═══ Dataset section

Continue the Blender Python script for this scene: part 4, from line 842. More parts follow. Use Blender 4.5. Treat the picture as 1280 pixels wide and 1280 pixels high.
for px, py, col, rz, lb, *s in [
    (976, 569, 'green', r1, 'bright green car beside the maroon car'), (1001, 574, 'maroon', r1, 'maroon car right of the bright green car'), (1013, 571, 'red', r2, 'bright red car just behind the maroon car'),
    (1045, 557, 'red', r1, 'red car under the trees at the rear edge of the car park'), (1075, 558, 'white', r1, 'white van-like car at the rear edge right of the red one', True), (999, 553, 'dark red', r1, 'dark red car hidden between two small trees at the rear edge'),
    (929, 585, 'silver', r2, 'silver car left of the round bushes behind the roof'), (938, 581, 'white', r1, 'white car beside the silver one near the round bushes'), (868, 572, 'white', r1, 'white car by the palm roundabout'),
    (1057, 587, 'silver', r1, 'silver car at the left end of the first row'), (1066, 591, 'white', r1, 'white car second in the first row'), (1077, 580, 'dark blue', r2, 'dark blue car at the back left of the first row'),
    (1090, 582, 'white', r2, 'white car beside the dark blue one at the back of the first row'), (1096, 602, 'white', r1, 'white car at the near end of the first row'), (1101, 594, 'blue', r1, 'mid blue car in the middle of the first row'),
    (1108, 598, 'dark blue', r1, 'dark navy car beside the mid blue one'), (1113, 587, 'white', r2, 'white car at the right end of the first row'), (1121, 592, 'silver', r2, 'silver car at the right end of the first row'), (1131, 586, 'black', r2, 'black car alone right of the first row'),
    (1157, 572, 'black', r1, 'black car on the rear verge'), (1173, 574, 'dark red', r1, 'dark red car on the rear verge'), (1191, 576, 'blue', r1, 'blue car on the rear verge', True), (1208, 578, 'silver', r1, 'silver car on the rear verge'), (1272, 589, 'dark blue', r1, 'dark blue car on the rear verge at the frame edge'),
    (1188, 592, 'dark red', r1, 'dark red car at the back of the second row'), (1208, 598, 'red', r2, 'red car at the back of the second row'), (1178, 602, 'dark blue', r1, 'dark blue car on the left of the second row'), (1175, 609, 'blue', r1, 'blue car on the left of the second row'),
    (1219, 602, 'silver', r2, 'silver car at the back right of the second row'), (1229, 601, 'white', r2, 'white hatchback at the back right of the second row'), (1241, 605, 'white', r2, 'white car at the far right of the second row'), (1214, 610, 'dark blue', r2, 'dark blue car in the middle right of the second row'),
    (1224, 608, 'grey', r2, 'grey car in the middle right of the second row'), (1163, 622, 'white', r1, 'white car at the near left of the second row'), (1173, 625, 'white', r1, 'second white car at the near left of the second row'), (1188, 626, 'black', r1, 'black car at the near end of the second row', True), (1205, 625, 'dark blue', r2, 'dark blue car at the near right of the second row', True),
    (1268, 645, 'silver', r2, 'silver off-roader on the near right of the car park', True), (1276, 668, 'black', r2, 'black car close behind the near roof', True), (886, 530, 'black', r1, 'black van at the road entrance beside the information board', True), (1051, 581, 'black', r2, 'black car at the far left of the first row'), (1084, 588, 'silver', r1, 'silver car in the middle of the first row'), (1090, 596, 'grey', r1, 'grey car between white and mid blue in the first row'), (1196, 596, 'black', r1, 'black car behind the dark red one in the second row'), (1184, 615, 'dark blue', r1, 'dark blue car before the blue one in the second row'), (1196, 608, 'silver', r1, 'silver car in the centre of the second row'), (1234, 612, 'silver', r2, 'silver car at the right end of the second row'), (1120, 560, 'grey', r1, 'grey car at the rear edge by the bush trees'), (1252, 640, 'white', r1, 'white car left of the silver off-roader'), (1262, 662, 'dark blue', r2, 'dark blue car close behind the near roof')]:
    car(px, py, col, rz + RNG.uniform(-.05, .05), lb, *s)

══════

• Aim of the task
Nothing should be changed: write out all of the data as is.

• Written solution
Continue the Blender Python script for this scene: part 4, from line 842. More parts follow. Use Blender 4.5. Treat the picture as 1280 pixels wide and 1280 pixels high.
for px, py, col, rz, lb, *s in [
    (976, 569, 'green', r1, 'bright green car beside the maroon car'), (1001, 574, 'maroon', r1, 'maroon car right of the bright green car'), (1013, 571, 'red', r2, 'bright red car just behind the maroon car'),
    (1045, 557, 'red', r1, 'red car under the trees at the rear edge of the car park'), (1075, 558, 'white', r1, 'white van-like car at the rear edge right of the red one', True), (999, 553, 'dark red', r1, 'dark red car hidden between two small trees at the rear edge'),
    (929, 585, 'silver', r2, 'silver car left of the round bushes behind the roof'), (938, 581, 'white', r1, 'white car beside the silver one near the round bushes'), (868, 572, 'white', r1, 'white car by the palm roundabout'),
    (1057, 587, 'silver', r1, 'silver car at the left end of the first row'), (1066, 591, 'white', r1, 'white car second in the first row'), (1077, 580, 'dark blue', r2, 'dark blue car at the back left of the first row'),
    (1090, 582, 'white', r2, 'white car beside the dark blue one at the back of the first row'), (1096, 602, 'white', r1, 'white car at the near end of the first row'), (1101, 594, 'blue', r1, 'mid blue car in the middle of the first row'),
    (1108, 598, 'dark blue', r1, 'dark navy car beside the mid blue one'), (1113, 587, 'white', r2, 'white car at the right end of the first row'), (1121, 592, 'silver', r2, 'silver car at the right end of the first row'), (1131, 586, 'black', r2, 'black car alone right of the first row'),
    (1157, 572, 'black', r1, 'black car on the rear verge'), (1173, 574, 'dark red', r1, 'dark red car on the rear verge'), (1191, 576, 'blue', r1, 'blue car on the rear verge', True), (1208, 578, 'silver', r1, 'silver car on the rear verge'), (1272, 589, 'dark blue', r1, 'dark blue car on the rear verge at the frame edge'),
    (1188, 592, 'dark red', r1, 'dark red car at the back of the second row'), (1208, 598, 'red', r2, 'red car at the back of the second row'), (1178, 602, 'dark blue', r1, 'dark blue car on the left of the second row'), (1175, 609, 'blue', r1, 'blue car on the left of the second row'),
    (1219, 602, 'silver', r2, 'silver car at the back right of the second row'), (1229, 601, 'white', r2, 'white hatchback at the back right of the second row'), (1241, 605, 'white', r2, 'white car at the far right of the second row'), (1214, 610, 'dark blue', r2, 'dark blue car in the middle right of the second row'),
    (1224, 608, 'grey', r2, 'grey car in the middle right of the second row'), (1163, 622, 'white', r1, 'white car at the near left of the second row'), (1173, 625, 'white', r1, 'second white car at the near left of the second row'), (1188, 626, 'black', r1, 'black car at the near end of the second row', True), (1205, 625, 'dark blue', r2, 'dark blue car at the near right of the second row', True),
    (1268, 645, 'silver', r2, 'silver off-roader on the near right of the car park', True), (1276, 668, 'black', r2, 'black car close behind the near roof', True), (886, 530, 'black', r1, 'black van at the road entrance beside the information board', True), (1051, 581, 'black', r2, 'black car at the far left of the first row'), (1084, 588, 'silver', r1, 'silver car in the middle of the first row'), (1090, 596, 'grey', r1, 'grey car between white and mid blue in the first row'), (1196, 596, 'black', r1, 'black car behind the dark red one in the second row'), (1184, 615, 'dark blue', r1, 'dark blue car before the blue one in the second row'), (1196, 608, 'silver', r1, 'silver car in the centre of the second row'), (1234, 612, 'silver', r2, 'silver car at the right end of the second row'), (1120, 560, 'grey', r1, 'grey car at the rear edge by the bush trees'), (1252, 640, 'white', r1, 'white car left of the silver off-roader'), (1262, 662, 'dark blue', r2, 'dark blue car close behind the near roof')]:
    car(px, py, col, rz + RNG.uniform(-.05, .05), lb, *s)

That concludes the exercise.